Virginia Magazine of History and Biography
Volume 119 / Number 3
ABSTRACT:
The Divided Legacy of a Founding Father: Henry and Beverley Tucker Confront Nullification and Secession
- Chad Vanderford, pp. 210–43
Between 1790 and 1804, St. George Tucker served as professor of law at the College of William and Mary. During those years he helped to inaugurate an academic debate on the Constitution of the United States. Two of his children, Henry and Beverley, became law professors in their own right. They both worked hard to assure that academic discourse on constitutional issues remained in the framework laid down by their father. Both men followed their father in the belief that the American Revolution had converted the modern natural rights philosophy into something real and tangible.

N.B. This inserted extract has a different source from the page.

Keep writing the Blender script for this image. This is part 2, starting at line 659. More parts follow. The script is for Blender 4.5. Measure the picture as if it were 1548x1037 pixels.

Although the brothers agreed on their constitutional premises, they often disagreed on the proper course of action to take. On the issue of politics they divided the legacy of their father. This article puts Henry Tucker's constitutional philosophy at the center of the picture, using the ideas of John Randolph, Joseph Story, and Beverley Tucker as foils. Henry's moderate espousal of the constitutional orthodoxy of the Founding Fathers deserves attention from scholars and should not be overshadowed either by Beverley Tucker's actions as one of the first of the "fire-eaters" advocating southern secession or by Joseph Story's ahistorical nationalism.